An unmarked Baltic Sea Port

List of Passenger Ferry Ports in the Baltic Sea

There are over 50 passenger ferry terminals and ports in the Baltic Sea which see regularly-scheduled passenger ferry traffic. Some ports have a single passenger terminal, and others have multiple terminals within the same port (e.g. Tallinn, Helsinki). The following list has most -- if not all -- of the relevant passenger ports throughout the Baltic Sea.

Last Updated 2022-04-17

Select each city, town, or port for more information


Denmark straddles the Baltic Sea and North Sea. On the Baltic Side, there is high ferry traffic going between Demark and Germany, Sweden, and (limited) to Poland.


Estonia has a rich ferry industry, due to its many islands inside and around its mainland. The largest passenger ports are in Tallinn, where there is high vehicle and passenger traffic to Helsinki. Other passenger ferry ports are in Paldiski, Hiiumaa, Saaremaa, and Lake Peipus.


Finland has many passenger ferry ports in Helsinki, Turku, Åland, Hanko, and Vaasa. Helsinki and Åland have a large amount of the cruise-ferry traffic, and contain a confusing amount of ports and terminals. Turku has just two passenger harbours, and Vaasa and Hanko, just one.


With its north border the Baltic Sea, Germany has a rich maritime history. There are many passenger ferries departing from Kiel, Lübeck/Travemunde, and more to destinations in Denmark, Sweden, Poland, and even Finland.

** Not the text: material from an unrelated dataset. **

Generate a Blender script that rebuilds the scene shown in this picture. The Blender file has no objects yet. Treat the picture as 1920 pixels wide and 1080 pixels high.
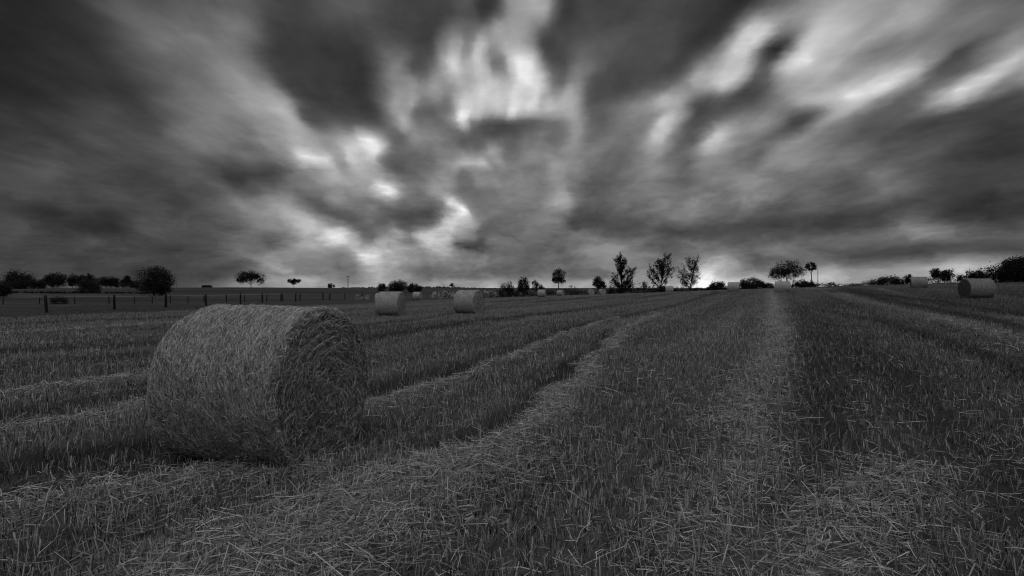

For its size, Latvia is well-connected by ferries on the Baltic Sea. There are three main ferry ports in Latvia - Ventspils, Riga (The Capital), and Liepāja.


Lithania has a limited ferry industry, with occasional ferries departing from the main port city of Klaipėda.


While not in the Baltic Sea technically, there are some ferry routes starting in the Baltic Sea and ending in Norway, for example from Copenhagen to Oslo and Frederikshavn to Oslo. Norway has a well-developed cruise and ferry network, though few cross international borders.


Poland has active ferry ports in Gdynia, Gdańsk and Świnoujście with ferries to Germany, Sweden and Denmark.


Russia has two ports on the Baltic Sea with regular cruise-ferry traffic. Saint Petersburg - Morskoy, and Kaliningrad. Saint Petersburg has a regular ferry connection to Helsinki and occasionally Tallinn with St. Peter Line, as well as "special" (once or twice per year) sailings from other large operators in the Baltic Sea during the summer.


Sweden has quite a maritime presence, with many passenger ferry harbours dotted throughout the country. Stockholm has a huge passenger ferry industry, with ships departing in all directions of the Baltic Sea. Malmö, and other locations in southern Sweden also have a lot of ferry traffic across to Germany, Denmark, and Poland.